The presentation followed several public comments urging tighter local protections tied to the Critical Areas Ordinance (CAO). "I ask that the updated CAO adopt performance-based protections to ensure upslope activities in geologically hazardous areas do not harm downslope homes, infrastructure, watersheds, and fish habitat," said Christy White, a resident who described a past state-logging-related landslide that nearly destroyed a neighbor's bridge. White asked the commission to require county monitoring of logging and major land-disturbing activities, mandatory geotechnical analyses where slope failures could affect people or infrastructure, and a standard that prevents any net increase in landslide or erosion risk.
Other public commenters described mapping and permitting challenges.
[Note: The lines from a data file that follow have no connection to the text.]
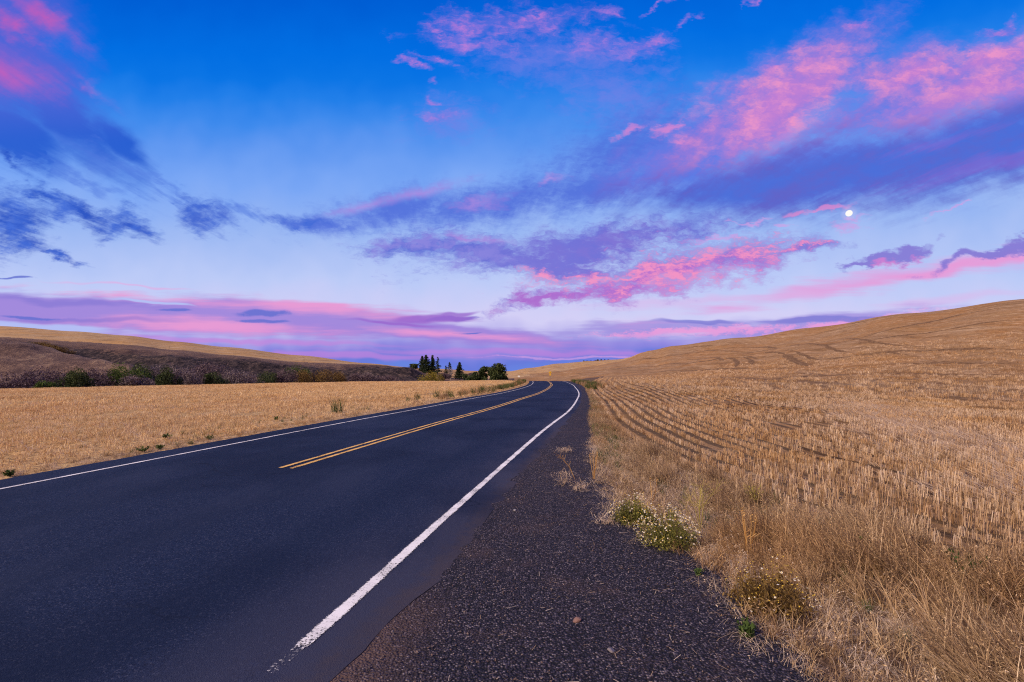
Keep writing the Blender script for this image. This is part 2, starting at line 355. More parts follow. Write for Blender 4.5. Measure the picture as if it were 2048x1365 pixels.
# ------------------------------------------------------------------ road line and land form
XC = hermite([-300, -80, -30, 3.4, 9.5, 11.7, 15.8, 24, 36, 45, 70, 88, 117, 135, 150, 165, 180, 200, 240], [-70, -24.6, -13.2, -5.55, -4.2, -3.72, -2.82, -.95, 1.1, 2.4, 5.25, 6.95, 8.2, 8.0, 7.0, 4.8, 1.4, -5, -30])
ZR = hermite([-300, 18, 30, 45, 70, 90, 117, 135, 160, 200, 260, 400], [0, 0, -.08, -.34, -.72, -.88, -1.0, -1.75, -3.0, -3.7, -3.9, -4])
OFFR = hermite([-300, 4, 7, 16, 40, 200], [4.0, 4.0, 3.93, 3.78, 3.6, 3.6])
OFFL = 3.45
VERGE = hermite([-300, -20, 1, 3.86, 4.6, 5.9, 7.5, 9.4, 13.4, 18.6, 30, 50, 80, 117, 240], [-60, -7.5, 1.9, 1.8, 1.85, 1.5, 1.4, 1.6, 2.15, 2.9, 4.7, 7.5, 11.2, 13.4, -22])    # gravel meets grass, right side
ROWC = hermite([-60, 0, 4, 4.75, 5.8, 7.3, 9, 12, 17, 24, 32, 50, 73, 110, 200], [9, 6.2, 5.2, 4.6, 4.15, 3.78, 3.55, 3.4, 3.6, 4.5, 5.7, 8.1, 11.6, 19, 40])

UC = [-300, 0, 150, 250, 350, 450, 600, 730, 820, 870, 950, 1010, 1060, 1117, 1180, 1234, 1300, 1345, 1486, 1614, 1821, 2048, 2400]
CT = [
 [(60,783),(70,800),(105,668),(125,690),(150,690),(165,682),(170,676),(200,664),(480,650),(650,690),(1500,760)],
 [(67,780),(76,800),(115,677),(130,705),(155,700),(175,690),(180,684),(205,675),(480,660.5),(650,700),(1500,760)],
 [(72,777),(82,800),(108,708),(125,735),(150,722),(165,712),(170,699),(200,684),(480,671),(650,700),(1500,760)],
 [(80,774),(90,800),(100,727),(112,748),(140,735),(160,727),(166,706),(195,690),(480,679),(650,705),(1500,760)],
 [(88,772),(98,795),(108,763),(120,770),(140,748),(158,729),(164,712),(200,700.5),(480,688.5),(650,715),(1500,760)],
 [(96,770),(106,795),(116,785),(126,770),(145,752),(165,738),(171,718),(210,710.5),(480,697.5),(650,720),(1500,760)],
 [(110,767),(120,790),(130,785),(140,772),(155,760),(172,752),(178,736),(225,725),(500,713),(650,730),(1500,755)],
 [(124,764.5),(134,790),(144,780),(154,770),(165,764),(176,757),(182,738),(230,729.5),(500,728),(650,735),(1500,750)],
 [(137,763),(147,785),(157,775),(165,770),(172,766),(180,756),(186,739.5),(230,736.5),(520,735.5),(700,738),(1500,745)],
 [(143,762),(153,780),(163,778),(173,775),(183,772),(190,768),(200,764),(250,754),(900,737.5),(1200,742),(2500,742)],
 [(150,761.5),(165,775),(180,772),(195,770),(210,768),(225,766),(240,763),(320,756),(1100,742.5),(1500,744),(3000,743)],
 [(155,761),(170,771),(185,770),(200,768),(215,767),(240,764),(270,760),(340,755),(1000,744.5),(1300,745),(3000,744)],
 [(122,762.5),(150,771),(180,769),(200,767),(220,765),(250,761),(280,757),(350,750),(900,736.5),(1200,741),(2500,743)],
 [(112,763.5),(135,768),(160,767),(185,763),(215,759),(250,755),(280,752),(350,745),(900,728),(1200,734),(2500,742)],
 [(75,764.5),(100,761.5),(130,758),(160,755),(190,751),(230,747),(270,743),(350,736),(900,723.5),(1200,730),(2500,742)],
 [(70,764),(95,760),(125,755),(155,750),(190,744),(230,738),(270,733),(320,728),(850,721.5),(1100,728),(2500,742)],
 [(50,768),(75,762),(100,757),(130,751),(160,744),(200,735),(240,725),(280,714),(340,702),(450,718),(1500,745)],
 [(45,772),(70,762),(95,756),(120,748),(150,739),(185,728),(220,716),(260,704),(320,692),(440,708),(1500,745)],
 [(35,784),(50,769),(70,756),(95,739),(120,723),(145,709),(165,712),(200,700),(280,677),(400,695),(1500,745)],
 [(30,798),(45,774),(62,757),(82,737),(105,714),(135,687),(155,690),(190,678),(260,656.5),(380,675),(1500,745)],
 [(20,833),(32,801),(46,773),(62,749),(82,713),(105,673),(130,643),(150,632.5),(175,625.5),(270,648),(1500,745)],
 [(17,850),(27,817),(38,790),(50,762),(64,724),(80,682),(98,643),(115,615),(135,597),(220,620),(1500,745)],
 [(16,857),(25,822),(34,797),(45,766),(58,722),(72,672),(88,622),(105,586),(125,562),(220,590),(1500,745)],
]
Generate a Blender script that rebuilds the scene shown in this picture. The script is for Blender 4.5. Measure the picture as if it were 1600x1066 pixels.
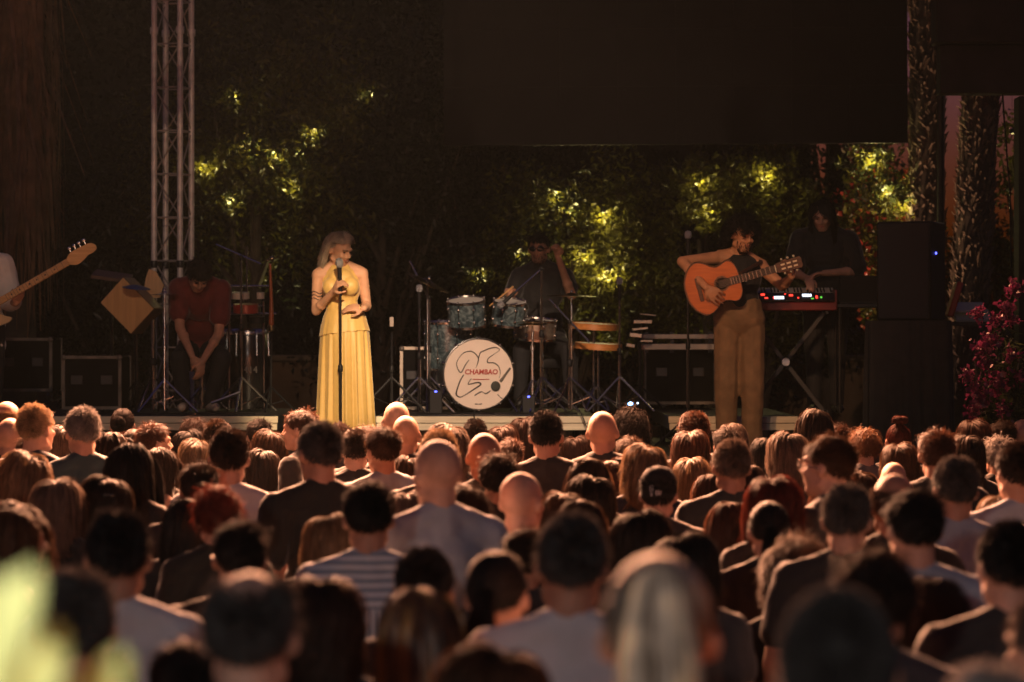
import bpy, bmesh, math, random
import numpy as np
from mathutils import Vector, Matrix, Euler

for _o in list(bpy.data.objects):
    bpy.data.objects.remove(_o, do_unlink=True)
SC = bpy.context.scene
COL = SC.collection
R = math.radians

# ------------------------------------------------------------------ camera
CAMZ = 2.1
cam_d = bpy.data.cameras.new('camera')
cam_d.lens = 100.0
cam_d.sensor_width = 36.0
cam_d.clip_start = 0.1
cam_d.clip_end = 500.0
cam_d.dof.use_dof = True
cam_d.dof.focus_distance = 18.0
cam_d.dof.aperture_fstop = 2.8
cam_d.dof.aperture_blades = 7
cam = bpy.data.objects.new('camera', cam_d)
COL.objects.link(cam)
cam.location = (0, 0, CAMZ)
cam.rotation_euler = (R(90), 0, 0)
SC.camera = cam
FPX = 4444.4
HAZE = 0.00010

# ------------------------------------------------------------------ world: last dusk light
world = bpy.data.worlds.new('World')
SC.world = world
world.use_nodes = True
_nt = world.node_tree
_nt.nodes.clear()
_sky = _nt.nodes.new('ShaderNodeTexSky')
_sky.sky_type = 'NISHITA'
_sky.sun_disc = False
_sky.sun_elevation = R(-1.0)
_sky.sun_rotation = R(0)
_sky.dust_density = 4.0
_tint = _nt.nodes.new('ShaderNodeMixRGB')
_tint.blend_type = 'MULTIPLY'
_tint.inputs[0].default_value = 1.0
_tint.inputs[2].default_value = (0.95, 0.60, 1.75, 1)
_bg = _nt.nodes.new('ShaderNodeBackground')
_bg.inputs[1].default_value = 0.10
_wo = _nt.nodes.new('ShaderNodeOutputWorld')
_nt.links.new(_sky.outputs[0], _tint.inputs[1])
_nt.links.new(_tint.outputs[0], _bg.inputs[0])
_nt.links.new(_bg.outputs[0], _wo.inputs[0])

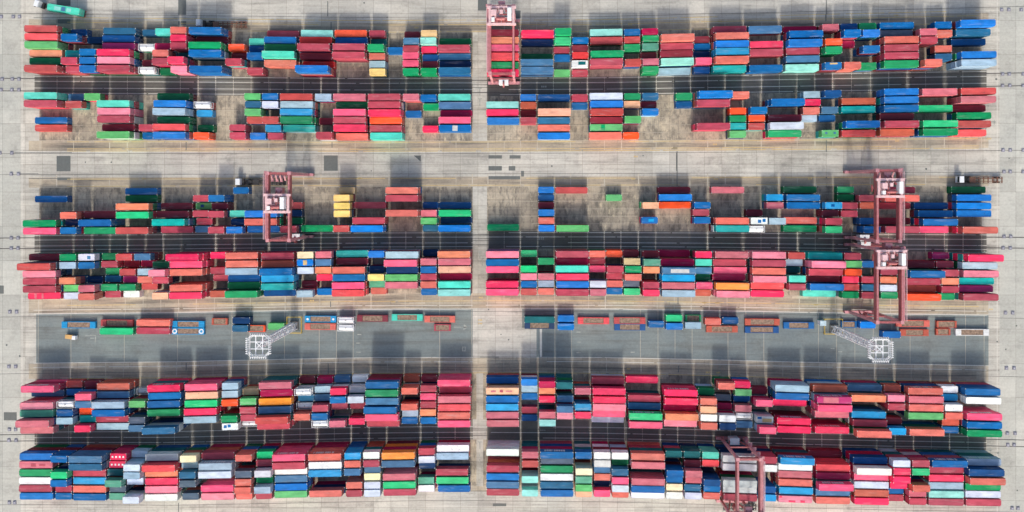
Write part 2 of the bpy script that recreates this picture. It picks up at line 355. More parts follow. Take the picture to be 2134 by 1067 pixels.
6 mg -30 330 555;ck 405 770 600;cy 740 915 565;ck 950 1315 580;bl 1285 1455 548;gr 1550 1905 590
#F 0 920
1 bb 205 540 160;bl 525 690 185;sb 710 1045 188;mg 1135 1310 160;lv 1360 1530 130;gy 1500 1845 170;cm 1855 2035 182
2 dp 200 535 248;pb 710 1050 265;mg 1130 1300 240;lv 1275 1445 275;hr 1460 1810 288;lb 1875 2040 245
3 gr 200 535 328;bg 530 705 350;rs 755 1095 335;dt 1110 1270 305;lb 1275 1445 350;lo 1495 1840 345;pb 1855 2015 350
4 wh 200 535 408;bl 525 695 430;cy 760 1095 408;sg 1085 1250 435;lv 1310 1485 412;mg 1500 1840 418;sl 1855 2020 440
5 rs 200 530 488;rs 580 735 490;ck 755 1095 495;sl 1135 1300 490;pk 1495 1840 505
6 bb 210 540 565;bl 580 735 565;bl 755 1095 578;sg 1130 1300 568;lv 1275 1445 605;wh 1495 1835 582;sl 1885 2055 570
#F 426 912
1 rs -40 310 190;ck 315 490 212;bg 540 710 180;hp 695 1045 210;ck 1070 1415 208;cy 1450 1615 192;wh 1640 1810 185;yo 1830 2175 195
2 lb -65 285 300;rs 535 700 262;rs 695 1045 298;wh 1075 1420 288;ck 1450 1610 275;rs 1640 1810 270;sb 1835 2170 275
3 lv -70 280 388;sl 315 485 378;gy 510 690 378;wh 725 1065 362;cy 1075 1415 372;sb 1445 1610 358;sb 1655 1820 335
4 ck 310 485 465;gr 540 705 435;sb 725 1065 428;cm 1650 1820 405;dp 1840 2185 415
5 hp -50 300 530;ck 305 480 550;lb 510 685 545;bb 725 1065 515;ck 1465 1630 495;lv 1650 1820 495;bg 1845 2185 505
6 pk -40 310 615;ck 325 490 605;rs 530 700 610;lg 720 1065 575;ck 1065 1415 550;rs 1465 1630 580;lv 1650 1820 578;rs 1850 2190 565
#F 852 912
1 rs 100 265 145;wh 285 625 112;wh 800 1140 155;dp 1175 1335 180;bl 1360 1700 175;bl 1725 1890 180;wh 1915 2085 182
2 lv 100 268 228;lb 280 620 195;rd 1175 1335 285;sl 1365 1700 240;gy 1920 2085 270
3 nb 110 268 292;rs 805 1140 330;gr 1360 1700 330;cm 1725 1900 352;sb 1920 2080 335
4 rs 275 615 358;bb 800 1140 412;aq 1170 1335 430;wh 1360 1700 412;sg 1725 1895 440;ck 1915 2085 410
5 sg 80 245 435;bg 280 620 445;sb 800 1140 492;pb 1365 1695 495;lg 1725 1895 522;nb 1915 2080 470
6 wh 95 268 522;bl 300 635 530;rs 805 1140 555;aq 1170 1335 575;bl 1365 1700 578;pe 1725 1895 585;hp 1915 2085 580
#F 1278 920
1 wh -14 155 150;ck 185 535 160;dt 545 710 130;dt 735 895 130;tq 925 1090 145;gy 1135 1485 185;rs 1525 1690 188;cy 1730 2085 208
2 dg -14 155 215;dp 185 540 258;mr 735 905 228;hr 925 1090 225;gy 1135 1485 270;wh 1530 1690 270;wh 1705 2065 265
3 pb -14 155 320;bl 555 725 335;dp 750 920 340;dp 1705 2060 340
4 hp -10 160 408;dp 190 535 430;bl 550 715 395;dp 750 920 400;db 940 1105 430;gy 1140 1485 440;ck 1705 2065 428
5 lv -10 160 490;bl 190 530 495;cm 545 720 475;pb 735 905 480;bl 935 1110 490;gy 1135 1485 505;db 1520 1675 500;cy 1715 2070 512
6 ck -10 160 560;wh 185 530 562;wh 545 720 562;lv 740 915 565;ck 930 1105 565;rs 1145 1490 585;cy 1520 1680 580;pk 1705 2065 600
#F 1704 930
1 mr -95 255 80;db 360 730 150;lv 780 960 182;rs 985 1155 180;bl 1190 1550 185;lb 1540 1895 168
2 hr -20 340 232;wh 405 770 265;mg 785 965 262;bg 980 1160 265;rs 1160 1515 255;db 1570 1930 268
3 cr -20 345 320;hp 375 735 335;mg 785 960 348;mg 1155 1510 335;ck 1585 1940 368
4 hp 15 375 430;lv 380 735 405;mg 755 925 405;ck 985 1165 435;lb 1150 1505 410;gr 1535 1890 425
5 sb -25 340 495;bn 380 740 495;bl 720 885 465;dp 950 1120 490;aq 1155 1510 500;lv 1535 1890 495
6 ck -25 345 565;mg 380 740 575;rs 720 885 535;rs 950 1125 570;rs 1150 1510 580;rs 1540 1895 580
"""
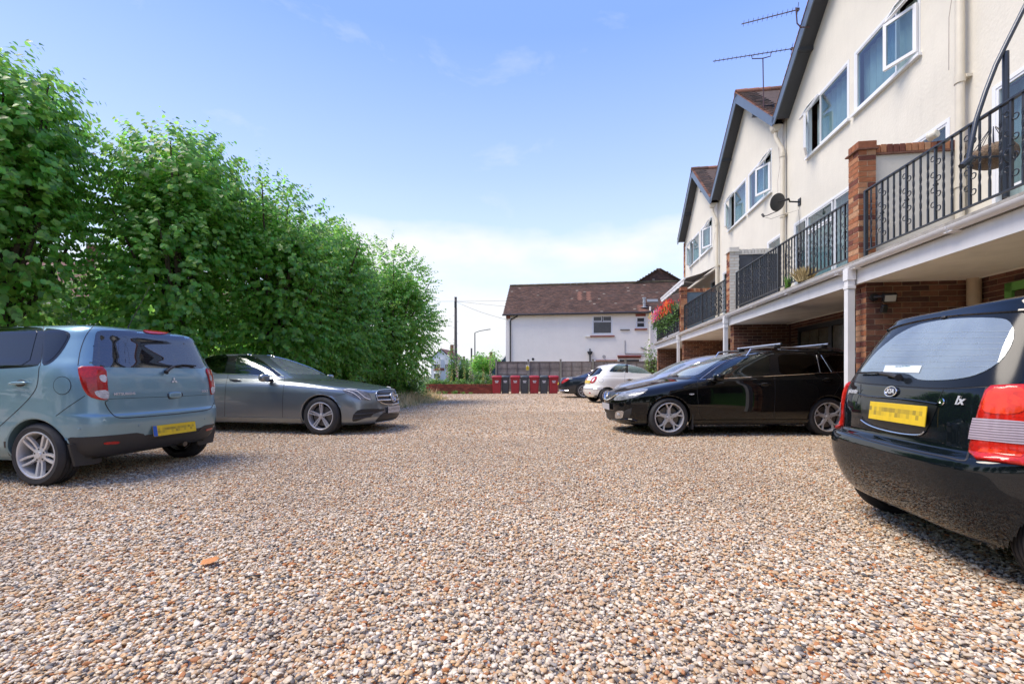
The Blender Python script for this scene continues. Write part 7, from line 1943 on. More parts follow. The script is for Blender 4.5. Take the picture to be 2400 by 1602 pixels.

Kyle Willoughby, who said his family has spent "tens of thousands of dollars" and county fees of about "$12,000" pursuing approvals on rural property, called the current CAO-driven permitting process "regulatory paralysis" and argued reasonable use of private property should not routinely require exceptions.
Commissioners and staff asked WGS technical questions about scope and limitations. Allen repeatedly stressed that the inventory documents where landslides have occurred in the past and is intended to flag sites for further study, not to predict future failures. "Our landslide inventories are intended to be a screening tool to identify areas where someone with a trained eye saw something that someone might want to take a closer look at," he said. He also described a separate "recently reported landslides" point layer that documents events not visible in LiDAR (for example, rapid failures captured in news reports or field observations).
County staff and commissioners discussed how the WGS mapping will be integrated into local systems. A staff member said the county is working on a phased GeoData update and that the CAO will be revised to align with the new data so that WGS maps become a primary resource rather than a secondary screening tool. Commissioners asked about mapping of shoreline bluffs and post-fire debris-flow fans; WGS staff said the group maps fans after fires and conducts rapid assessments along with modeling to estimate probabilities for debris-flow occurrence.
Why it matters: Thurston County is updating its CAO and comprehensive plan, and residents and commissioners flagged landslide and related ecological risks as immediate inputs to regulatory updates. Presenters and commentors tied the technical mapping to policy choices — for example, whether the county should require pre-approval monitoring of logging activity, site-specific geotechnical studies, or stronger code provisions to avoid downstream harm.
The meeting record shows the commission accepted the WGS briefing and proceeded to later discuss docket prioritization and code updates where CAO integration will be addressed. The commission did not take a final action to adopt regulatory changes at the Jan. 7 meeting; staff indicated CAO revisions and phased GeoData integration will proceed as part of the docket process.